A former squat in south London recently transformed into luxury flats now costs up to £3,100 per month to live in.

This revelation could come as a kick in the teeth for long-time Brixtonites who have recently complained of rapid gentrification.

Not too long ago, the area was deemed too crime-ridden for many people. Now it is home to pubs serving drinks in jam jars and even a branch of the ubiquitous Foxtons estate agents.

It’s not like you need any further proof of the ever-increasing house prices and rentals in one of the world’s most expensive cities but – just in case you do – here it is.

Six Edwardian mansion blocks on Rushcroft Road in Brixton were home to squatters, who had formed a housing co-op to which they paid rent, and their children for around 30 years until they were eventually evicted by Lambeth council in 2013.

But it wasn’t without a kick or a fuss as a riot ensued, with residents burning furniture and battling with police and bailiffs in protest. The council tried for two years to make way for the now-private development, to include some social housing.

The blocks had previously stood vacant after Lambeth bought them in the 1970s before long-term residents moved in. Plans to demolish them to make room for a high-rise council tower block and a motorway had fallen through.

Furniture set ablaze by evicted squatters and protesters in 2013

Today, the first tenants being housed by the council in 22 social rent flats will receive their keys.
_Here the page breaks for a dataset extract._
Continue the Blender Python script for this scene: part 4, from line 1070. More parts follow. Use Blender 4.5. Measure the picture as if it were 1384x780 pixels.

The other 25 properties, in the development costing more than £3 million in total, are being let privately by Beresford estate agents.

The flats – a stone’s throw away from Brixton station, the market on Electric Avenue, the local nightlife and the town hall – are being described by Beresford as “stunning brand-new period conversions on one of Brixton’s most popular roads.”

Ladies shopping in Brixton's indoor market

The one-bedroom flats are available to rent privately for £1,603 per month while the four-bedroom homes are going for £3,098 per month.

Matthew Bennett, Lambeth’s cabinet member for housing, told the Evening Standard: “I’m delighted tenants will be handed the keys to some of the first new council homes in Brixton in a generation.

“These are lifetime council homes at proper social rents, made available to local families in housing need. There are 21,000 people on Lambeth’s waiting list. Homelessness has risen over the last year with about 1,800 families now in temporary accommodation.”

Riots in Brixton, 1981 – long before luxury flat developers zoned in

However, Jonathan Bartley, Green Party parliamentary candidate for Streatham, responded by saying: “Twenty-two flats is throwing a few crumbs to residents while developers continue to have a banquet.”